Exercise details
Tally the lines that contain the string "from" and give the number by itself.

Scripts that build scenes
+ + +
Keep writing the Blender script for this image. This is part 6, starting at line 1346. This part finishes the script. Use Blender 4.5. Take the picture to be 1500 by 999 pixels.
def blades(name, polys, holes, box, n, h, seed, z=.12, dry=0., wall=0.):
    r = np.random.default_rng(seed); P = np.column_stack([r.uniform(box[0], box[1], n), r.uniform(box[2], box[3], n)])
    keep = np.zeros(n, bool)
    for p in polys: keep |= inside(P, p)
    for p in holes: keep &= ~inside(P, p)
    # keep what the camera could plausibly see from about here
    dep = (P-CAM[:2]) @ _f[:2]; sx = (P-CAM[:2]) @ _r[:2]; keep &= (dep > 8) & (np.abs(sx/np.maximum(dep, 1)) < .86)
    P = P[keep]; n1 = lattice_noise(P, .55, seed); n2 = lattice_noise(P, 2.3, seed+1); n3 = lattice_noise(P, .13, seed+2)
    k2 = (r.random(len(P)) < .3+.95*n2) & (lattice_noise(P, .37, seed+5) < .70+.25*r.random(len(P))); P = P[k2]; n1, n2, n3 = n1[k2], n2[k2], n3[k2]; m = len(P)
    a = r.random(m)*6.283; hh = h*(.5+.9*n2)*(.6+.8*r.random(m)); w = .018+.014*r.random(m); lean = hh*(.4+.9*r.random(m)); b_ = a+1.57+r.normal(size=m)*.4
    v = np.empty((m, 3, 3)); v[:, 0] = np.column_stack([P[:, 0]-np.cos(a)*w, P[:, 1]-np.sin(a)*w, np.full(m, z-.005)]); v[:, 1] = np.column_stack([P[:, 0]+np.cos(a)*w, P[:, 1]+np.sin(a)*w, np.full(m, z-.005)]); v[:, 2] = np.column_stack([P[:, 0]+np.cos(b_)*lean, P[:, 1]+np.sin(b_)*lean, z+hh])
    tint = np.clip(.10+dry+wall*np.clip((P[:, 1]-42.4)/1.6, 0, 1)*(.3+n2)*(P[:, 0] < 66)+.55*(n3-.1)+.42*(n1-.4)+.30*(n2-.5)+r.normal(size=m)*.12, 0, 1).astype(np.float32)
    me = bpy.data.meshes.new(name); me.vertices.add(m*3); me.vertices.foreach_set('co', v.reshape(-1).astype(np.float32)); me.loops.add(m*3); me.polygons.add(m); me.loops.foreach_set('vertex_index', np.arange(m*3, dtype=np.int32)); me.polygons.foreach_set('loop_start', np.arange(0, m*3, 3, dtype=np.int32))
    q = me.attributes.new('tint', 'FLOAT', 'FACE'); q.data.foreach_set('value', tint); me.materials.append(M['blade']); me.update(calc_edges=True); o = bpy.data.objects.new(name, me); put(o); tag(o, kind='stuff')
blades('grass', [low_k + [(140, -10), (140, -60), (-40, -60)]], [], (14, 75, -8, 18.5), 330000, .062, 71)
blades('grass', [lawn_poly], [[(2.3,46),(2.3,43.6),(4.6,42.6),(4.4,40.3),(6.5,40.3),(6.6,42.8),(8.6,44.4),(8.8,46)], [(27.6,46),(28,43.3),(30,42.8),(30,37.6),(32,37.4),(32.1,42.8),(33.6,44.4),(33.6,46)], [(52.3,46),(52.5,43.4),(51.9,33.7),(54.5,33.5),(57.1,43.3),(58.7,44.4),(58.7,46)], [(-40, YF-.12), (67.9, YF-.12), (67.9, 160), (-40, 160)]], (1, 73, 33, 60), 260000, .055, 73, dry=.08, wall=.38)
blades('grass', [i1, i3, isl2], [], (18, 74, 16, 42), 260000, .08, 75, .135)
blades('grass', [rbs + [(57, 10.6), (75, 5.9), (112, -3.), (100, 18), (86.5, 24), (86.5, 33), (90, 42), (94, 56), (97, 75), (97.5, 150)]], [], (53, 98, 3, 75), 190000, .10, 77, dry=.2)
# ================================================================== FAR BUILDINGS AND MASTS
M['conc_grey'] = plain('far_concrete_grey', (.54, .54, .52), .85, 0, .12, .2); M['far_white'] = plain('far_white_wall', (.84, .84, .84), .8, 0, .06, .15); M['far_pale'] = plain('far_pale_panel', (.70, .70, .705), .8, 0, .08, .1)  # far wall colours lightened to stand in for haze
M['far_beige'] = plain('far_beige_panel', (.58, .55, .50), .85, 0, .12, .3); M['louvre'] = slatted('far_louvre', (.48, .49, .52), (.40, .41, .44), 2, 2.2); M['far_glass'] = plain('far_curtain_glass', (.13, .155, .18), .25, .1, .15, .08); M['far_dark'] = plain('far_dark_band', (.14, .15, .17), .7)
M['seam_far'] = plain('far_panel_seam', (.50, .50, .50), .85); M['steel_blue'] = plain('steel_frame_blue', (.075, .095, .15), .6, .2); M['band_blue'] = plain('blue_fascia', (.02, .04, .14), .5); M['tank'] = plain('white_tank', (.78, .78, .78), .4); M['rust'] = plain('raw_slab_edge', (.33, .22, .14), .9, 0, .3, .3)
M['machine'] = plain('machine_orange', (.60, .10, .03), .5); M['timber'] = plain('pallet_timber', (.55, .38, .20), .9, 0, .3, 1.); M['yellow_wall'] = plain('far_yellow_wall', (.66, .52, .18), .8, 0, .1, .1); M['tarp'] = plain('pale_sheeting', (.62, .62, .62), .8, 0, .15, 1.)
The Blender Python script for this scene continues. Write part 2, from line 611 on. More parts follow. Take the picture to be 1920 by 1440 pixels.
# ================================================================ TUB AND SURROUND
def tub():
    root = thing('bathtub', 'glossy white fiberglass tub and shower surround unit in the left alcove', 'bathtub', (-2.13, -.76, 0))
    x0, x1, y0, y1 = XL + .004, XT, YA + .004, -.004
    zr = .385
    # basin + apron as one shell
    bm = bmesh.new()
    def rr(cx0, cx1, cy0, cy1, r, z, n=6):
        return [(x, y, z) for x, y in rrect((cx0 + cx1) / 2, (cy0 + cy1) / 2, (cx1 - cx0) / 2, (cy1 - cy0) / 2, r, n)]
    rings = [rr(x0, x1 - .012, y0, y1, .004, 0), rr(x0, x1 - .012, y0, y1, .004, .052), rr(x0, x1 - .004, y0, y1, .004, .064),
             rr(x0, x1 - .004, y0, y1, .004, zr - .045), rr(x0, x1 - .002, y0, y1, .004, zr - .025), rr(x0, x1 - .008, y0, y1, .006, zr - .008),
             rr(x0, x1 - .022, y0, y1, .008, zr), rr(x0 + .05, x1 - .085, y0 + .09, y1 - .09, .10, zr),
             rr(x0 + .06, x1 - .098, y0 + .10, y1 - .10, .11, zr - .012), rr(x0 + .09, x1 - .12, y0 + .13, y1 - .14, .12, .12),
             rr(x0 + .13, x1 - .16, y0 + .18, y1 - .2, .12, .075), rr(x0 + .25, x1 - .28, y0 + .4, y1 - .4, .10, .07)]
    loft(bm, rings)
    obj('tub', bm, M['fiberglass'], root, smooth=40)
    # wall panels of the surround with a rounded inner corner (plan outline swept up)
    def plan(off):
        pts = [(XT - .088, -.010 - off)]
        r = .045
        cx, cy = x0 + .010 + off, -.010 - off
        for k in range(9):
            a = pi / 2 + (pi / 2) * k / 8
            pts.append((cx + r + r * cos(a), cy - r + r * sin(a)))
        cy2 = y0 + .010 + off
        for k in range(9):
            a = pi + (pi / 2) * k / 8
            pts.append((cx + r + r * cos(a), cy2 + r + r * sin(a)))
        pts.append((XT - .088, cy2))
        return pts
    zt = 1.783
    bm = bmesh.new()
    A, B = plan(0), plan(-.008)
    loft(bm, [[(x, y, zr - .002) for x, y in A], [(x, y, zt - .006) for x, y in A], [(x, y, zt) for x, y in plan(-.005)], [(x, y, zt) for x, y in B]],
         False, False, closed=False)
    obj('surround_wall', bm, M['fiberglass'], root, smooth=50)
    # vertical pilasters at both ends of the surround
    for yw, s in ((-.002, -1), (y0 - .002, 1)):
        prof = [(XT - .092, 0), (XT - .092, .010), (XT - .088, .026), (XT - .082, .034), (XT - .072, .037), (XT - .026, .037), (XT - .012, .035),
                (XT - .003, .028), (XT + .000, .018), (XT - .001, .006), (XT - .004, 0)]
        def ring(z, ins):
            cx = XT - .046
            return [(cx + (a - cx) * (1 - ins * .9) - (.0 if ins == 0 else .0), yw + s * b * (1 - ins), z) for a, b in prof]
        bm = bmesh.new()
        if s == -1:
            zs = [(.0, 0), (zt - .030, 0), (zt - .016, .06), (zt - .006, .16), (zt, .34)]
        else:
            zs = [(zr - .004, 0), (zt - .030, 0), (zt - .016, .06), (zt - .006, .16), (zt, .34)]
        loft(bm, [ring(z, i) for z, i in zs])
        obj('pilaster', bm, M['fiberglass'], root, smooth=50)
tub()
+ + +
Answer to this problem
2